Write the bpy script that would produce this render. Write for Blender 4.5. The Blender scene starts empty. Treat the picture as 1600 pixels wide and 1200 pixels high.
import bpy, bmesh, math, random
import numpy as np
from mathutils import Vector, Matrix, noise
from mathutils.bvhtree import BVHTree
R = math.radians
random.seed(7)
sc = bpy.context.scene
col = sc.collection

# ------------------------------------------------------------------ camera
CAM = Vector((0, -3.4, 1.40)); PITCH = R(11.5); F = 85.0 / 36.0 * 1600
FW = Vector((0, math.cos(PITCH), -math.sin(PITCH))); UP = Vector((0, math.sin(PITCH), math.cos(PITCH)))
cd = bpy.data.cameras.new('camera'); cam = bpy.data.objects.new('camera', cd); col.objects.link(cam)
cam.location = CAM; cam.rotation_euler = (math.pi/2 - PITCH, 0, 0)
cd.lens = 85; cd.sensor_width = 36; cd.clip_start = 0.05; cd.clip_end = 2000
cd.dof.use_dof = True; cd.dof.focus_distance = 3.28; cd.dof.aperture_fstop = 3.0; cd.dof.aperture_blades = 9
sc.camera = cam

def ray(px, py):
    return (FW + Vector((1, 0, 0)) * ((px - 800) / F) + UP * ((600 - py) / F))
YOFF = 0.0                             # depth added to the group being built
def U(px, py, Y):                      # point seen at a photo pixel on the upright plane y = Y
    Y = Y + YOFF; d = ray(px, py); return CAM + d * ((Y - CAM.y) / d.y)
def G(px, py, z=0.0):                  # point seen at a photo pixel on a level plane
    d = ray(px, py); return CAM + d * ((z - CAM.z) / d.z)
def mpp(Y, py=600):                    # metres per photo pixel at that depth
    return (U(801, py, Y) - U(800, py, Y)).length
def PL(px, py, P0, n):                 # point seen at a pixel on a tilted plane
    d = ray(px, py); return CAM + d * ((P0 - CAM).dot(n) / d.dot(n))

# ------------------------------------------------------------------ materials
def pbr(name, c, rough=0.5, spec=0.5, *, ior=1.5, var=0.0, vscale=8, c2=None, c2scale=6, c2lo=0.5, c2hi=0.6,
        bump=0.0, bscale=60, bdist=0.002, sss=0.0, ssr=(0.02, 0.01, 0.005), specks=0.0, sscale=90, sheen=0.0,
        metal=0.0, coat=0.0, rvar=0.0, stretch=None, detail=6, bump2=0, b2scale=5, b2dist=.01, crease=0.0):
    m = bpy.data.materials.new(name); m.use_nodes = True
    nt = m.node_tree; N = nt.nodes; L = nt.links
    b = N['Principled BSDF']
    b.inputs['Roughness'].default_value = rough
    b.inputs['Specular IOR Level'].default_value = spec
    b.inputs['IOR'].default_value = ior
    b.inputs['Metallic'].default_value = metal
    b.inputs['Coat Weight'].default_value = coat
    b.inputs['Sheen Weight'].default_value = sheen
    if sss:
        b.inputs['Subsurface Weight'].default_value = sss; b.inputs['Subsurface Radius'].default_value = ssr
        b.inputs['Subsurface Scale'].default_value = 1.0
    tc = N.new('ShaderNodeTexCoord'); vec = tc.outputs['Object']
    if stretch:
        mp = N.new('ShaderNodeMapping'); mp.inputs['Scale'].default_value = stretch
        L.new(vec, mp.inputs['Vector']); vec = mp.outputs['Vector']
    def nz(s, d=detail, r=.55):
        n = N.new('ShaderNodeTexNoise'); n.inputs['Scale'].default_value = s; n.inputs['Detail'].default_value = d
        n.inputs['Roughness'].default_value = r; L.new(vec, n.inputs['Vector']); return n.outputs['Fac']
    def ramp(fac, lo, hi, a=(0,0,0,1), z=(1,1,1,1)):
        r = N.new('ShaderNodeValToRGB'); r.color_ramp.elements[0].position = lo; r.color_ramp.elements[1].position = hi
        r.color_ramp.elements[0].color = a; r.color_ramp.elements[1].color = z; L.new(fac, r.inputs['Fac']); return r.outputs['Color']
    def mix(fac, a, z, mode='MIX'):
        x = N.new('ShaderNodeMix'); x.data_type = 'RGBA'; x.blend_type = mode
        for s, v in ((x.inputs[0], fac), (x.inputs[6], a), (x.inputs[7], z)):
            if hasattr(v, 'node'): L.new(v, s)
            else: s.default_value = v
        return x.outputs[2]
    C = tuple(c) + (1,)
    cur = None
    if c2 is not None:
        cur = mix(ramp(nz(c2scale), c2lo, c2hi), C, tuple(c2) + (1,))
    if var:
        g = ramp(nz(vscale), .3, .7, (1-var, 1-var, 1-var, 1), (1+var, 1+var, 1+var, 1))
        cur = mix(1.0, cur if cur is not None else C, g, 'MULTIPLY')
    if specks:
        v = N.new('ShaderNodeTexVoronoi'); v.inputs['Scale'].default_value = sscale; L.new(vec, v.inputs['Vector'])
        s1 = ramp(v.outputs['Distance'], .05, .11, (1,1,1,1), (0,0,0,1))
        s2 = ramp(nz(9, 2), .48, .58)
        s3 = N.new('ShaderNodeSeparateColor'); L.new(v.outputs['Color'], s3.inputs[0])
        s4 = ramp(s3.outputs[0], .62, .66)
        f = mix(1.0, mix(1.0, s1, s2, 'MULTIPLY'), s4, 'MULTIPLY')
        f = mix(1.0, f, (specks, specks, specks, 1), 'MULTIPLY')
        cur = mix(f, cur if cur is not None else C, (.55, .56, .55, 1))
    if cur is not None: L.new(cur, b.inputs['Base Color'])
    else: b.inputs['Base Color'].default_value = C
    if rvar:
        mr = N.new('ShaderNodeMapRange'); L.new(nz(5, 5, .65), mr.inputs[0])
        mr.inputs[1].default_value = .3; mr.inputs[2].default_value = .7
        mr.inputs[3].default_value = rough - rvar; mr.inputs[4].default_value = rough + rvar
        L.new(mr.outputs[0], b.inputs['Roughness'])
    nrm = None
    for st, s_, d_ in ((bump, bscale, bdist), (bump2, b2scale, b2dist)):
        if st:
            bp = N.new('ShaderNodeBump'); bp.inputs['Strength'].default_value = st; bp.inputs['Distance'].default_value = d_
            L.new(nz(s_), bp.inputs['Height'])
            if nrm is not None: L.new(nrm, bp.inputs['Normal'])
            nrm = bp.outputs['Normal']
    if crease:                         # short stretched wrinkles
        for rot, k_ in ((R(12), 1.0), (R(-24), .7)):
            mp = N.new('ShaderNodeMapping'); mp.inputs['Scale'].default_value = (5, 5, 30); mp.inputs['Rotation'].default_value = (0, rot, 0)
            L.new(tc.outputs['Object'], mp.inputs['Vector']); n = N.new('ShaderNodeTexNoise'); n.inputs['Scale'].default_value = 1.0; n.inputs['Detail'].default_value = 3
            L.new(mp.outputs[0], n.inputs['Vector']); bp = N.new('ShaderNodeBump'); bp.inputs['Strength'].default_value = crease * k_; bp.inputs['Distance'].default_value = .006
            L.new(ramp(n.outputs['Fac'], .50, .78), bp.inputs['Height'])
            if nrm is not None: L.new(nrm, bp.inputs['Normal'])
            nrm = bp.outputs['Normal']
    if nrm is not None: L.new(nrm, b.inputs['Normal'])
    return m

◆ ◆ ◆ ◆

● REQUIRED TASK
Give again, word for word, the lines of the listing, starting at its first line and ending with the line containing "d = ray(px, py); return CAM + d * ((P0".

● OUTPUT
Write the bpy script that would produce this render. Write for Blender 4.5. The Blender scene starts empty. Treat the picture as 1600 pixels wide and 1200 pixels high.
import bpy, bmesh, math, random
import numpy as np
from mathutils import Vector, Matrix, noise
from mathutils.bvhtree import BVHTree
R = math.radians
random.seed(7)
sc = bpy.context.scene
col = sc.collection

# ------------------------------------------------------------------ camera
CAM = Vector((0, -3.4, 1.40)); PITCH = R(11.5); F = 85.0 / 36.0 * 1600
FW = Vector((0, math.cos(PITCH), -math.sin(PITCH))); UP = Vector((0, math.sin(PITCH), math.cos(PITCH)))
cd = bpy.data.cameras.new('camera'); cam = bpy.data.objects.new('camera', cd); col.objects.link(cam)
cam.location = CAM; cam.rotation_euler = (math.pi/2 - PITCH, 0, 0)
cd.lens = 85; cd.sensor_width = 36; cd.clip_start = 0.05; cd.clip_end = 2000
cd.dof.use_dof = True; cd.dof.focus_distance = 3.28; cd.dof.aperture_fstop = 3.0; cd.dof.aperture_blades = 9
sc.camera = cam

def ray(px, py):
    return (FW + Vector((1, 0, 0)) * ((px - 800) / F) + UP * ((600 - py) / F))
YOFF = 0.0                             # depth added to the group being built
def U(px, py, Y):                      # point seen at a photo pixel on the upright plane y = Y
    Y = Y + YOFF; d = ray(px, py); return CAM + d * ((Y - CAM.y) / d.y)
def G(px, py, z=0.0):                  # point seen at a photo pixel on a level plane
    d = ray(px, py); return CAM + d * ((z - CAM.z) / d.z)
def mpp(Y, py=600):                    # metres per photo pixel at that depth
    return (U(801, py, Y) - U(800, py, Y)).length
def PL(px, py, P0, n):                 # point seen at a pixel on a tilted plane
    d = ray(px, py); return CAM + d * ((P0 - CAM).dot(n) / d.dot(n))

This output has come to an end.